> [Given problem]
Locate every line in the records below that contains the word "from", and copy each one.
START Supplied data
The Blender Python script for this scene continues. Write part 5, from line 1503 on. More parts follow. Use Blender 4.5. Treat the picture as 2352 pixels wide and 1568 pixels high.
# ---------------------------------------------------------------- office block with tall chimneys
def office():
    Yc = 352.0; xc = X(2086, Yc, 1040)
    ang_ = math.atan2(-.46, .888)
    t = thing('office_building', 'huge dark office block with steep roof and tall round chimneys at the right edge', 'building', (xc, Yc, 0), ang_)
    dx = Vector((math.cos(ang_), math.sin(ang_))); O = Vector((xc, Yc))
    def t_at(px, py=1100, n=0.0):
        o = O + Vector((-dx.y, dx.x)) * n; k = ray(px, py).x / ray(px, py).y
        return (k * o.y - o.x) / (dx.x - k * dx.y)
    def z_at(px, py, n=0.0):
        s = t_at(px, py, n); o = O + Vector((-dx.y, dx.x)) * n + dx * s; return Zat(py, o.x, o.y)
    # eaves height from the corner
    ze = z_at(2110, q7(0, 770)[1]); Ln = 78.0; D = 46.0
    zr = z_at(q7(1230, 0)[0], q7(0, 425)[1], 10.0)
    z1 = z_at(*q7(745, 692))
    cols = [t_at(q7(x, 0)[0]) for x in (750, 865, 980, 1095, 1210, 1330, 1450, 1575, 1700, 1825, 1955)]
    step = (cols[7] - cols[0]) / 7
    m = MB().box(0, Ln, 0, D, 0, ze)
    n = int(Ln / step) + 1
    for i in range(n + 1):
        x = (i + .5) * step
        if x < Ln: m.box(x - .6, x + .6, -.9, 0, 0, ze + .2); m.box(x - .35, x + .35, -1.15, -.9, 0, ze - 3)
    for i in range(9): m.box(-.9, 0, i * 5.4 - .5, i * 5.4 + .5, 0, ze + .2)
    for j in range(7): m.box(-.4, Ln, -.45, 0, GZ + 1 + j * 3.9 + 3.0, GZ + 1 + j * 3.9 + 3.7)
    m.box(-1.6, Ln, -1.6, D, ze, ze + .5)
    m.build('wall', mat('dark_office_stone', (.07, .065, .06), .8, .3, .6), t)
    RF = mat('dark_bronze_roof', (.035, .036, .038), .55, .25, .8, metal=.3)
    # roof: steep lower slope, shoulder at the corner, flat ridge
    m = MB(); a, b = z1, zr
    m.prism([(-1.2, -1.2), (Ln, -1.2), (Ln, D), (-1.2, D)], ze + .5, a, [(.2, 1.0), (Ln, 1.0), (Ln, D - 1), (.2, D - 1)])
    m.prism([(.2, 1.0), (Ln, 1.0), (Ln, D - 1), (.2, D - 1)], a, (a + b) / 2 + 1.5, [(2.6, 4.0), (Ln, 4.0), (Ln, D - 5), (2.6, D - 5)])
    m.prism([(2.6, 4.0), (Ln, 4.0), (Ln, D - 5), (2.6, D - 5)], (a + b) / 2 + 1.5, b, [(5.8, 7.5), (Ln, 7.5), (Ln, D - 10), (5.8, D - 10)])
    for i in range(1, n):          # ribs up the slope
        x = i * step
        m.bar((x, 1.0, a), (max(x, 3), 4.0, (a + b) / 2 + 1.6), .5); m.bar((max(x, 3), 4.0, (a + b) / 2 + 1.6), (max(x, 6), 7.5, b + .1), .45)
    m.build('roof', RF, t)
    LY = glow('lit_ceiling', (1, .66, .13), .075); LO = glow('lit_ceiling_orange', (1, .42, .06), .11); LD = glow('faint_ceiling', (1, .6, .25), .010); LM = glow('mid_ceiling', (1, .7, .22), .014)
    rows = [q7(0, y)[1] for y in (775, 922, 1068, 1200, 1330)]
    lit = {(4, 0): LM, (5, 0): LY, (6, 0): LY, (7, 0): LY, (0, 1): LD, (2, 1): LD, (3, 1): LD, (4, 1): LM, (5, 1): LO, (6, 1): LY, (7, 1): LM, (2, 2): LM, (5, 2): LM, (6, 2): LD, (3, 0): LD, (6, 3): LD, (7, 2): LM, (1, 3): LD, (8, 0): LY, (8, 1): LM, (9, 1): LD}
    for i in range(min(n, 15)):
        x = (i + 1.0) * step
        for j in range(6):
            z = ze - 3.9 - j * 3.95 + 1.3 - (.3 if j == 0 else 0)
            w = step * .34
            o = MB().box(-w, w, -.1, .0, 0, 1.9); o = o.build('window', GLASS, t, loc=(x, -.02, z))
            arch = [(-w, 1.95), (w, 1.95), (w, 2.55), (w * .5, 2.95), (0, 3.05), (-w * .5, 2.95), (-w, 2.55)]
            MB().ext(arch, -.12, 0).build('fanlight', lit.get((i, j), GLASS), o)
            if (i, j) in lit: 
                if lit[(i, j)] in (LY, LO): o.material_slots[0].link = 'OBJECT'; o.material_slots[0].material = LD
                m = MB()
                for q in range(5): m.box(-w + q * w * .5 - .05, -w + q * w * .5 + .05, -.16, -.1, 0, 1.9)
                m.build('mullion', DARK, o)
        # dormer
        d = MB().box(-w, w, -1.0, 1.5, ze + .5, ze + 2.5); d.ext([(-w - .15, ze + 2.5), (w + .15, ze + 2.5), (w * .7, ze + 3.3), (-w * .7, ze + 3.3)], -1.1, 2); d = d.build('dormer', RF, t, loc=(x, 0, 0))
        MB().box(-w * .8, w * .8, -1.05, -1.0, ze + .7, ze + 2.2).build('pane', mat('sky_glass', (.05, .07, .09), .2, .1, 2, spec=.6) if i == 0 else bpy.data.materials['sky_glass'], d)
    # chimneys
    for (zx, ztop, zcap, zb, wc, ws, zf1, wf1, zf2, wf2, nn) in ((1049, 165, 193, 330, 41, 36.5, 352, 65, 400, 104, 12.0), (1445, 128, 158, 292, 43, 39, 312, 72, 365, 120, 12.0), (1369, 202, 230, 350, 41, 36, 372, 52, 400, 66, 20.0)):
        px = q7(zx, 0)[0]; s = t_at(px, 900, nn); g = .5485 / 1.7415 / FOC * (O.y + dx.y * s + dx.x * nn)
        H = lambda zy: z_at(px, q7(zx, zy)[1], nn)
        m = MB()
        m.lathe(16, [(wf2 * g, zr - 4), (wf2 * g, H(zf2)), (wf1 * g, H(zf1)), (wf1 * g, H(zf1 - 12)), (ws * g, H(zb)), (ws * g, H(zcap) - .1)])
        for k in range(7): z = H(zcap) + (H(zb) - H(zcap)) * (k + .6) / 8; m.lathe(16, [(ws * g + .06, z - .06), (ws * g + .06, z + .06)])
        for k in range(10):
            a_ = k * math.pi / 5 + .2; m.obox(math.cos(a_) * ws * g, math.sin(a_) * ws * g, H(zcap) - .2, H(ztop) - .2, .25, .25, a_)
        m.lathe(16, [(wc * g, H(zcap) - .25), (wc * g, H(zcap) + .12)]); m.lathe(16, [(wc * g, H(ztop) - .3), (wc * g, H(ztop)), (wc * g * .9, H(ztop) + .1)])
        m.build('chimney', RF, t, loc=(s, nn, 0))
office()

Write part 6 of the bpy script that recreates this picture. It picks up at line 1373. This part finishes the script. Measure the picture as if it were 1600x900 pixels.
END Supplied data
> [Problem solution]
The Blender Python script for this scene continues. Write part 5, from line 1503 on. More parts follow. Use Blender 4.5. Treat the picture as 2352 pixels wide and 1568 pixels high.
    # eaves height from the corner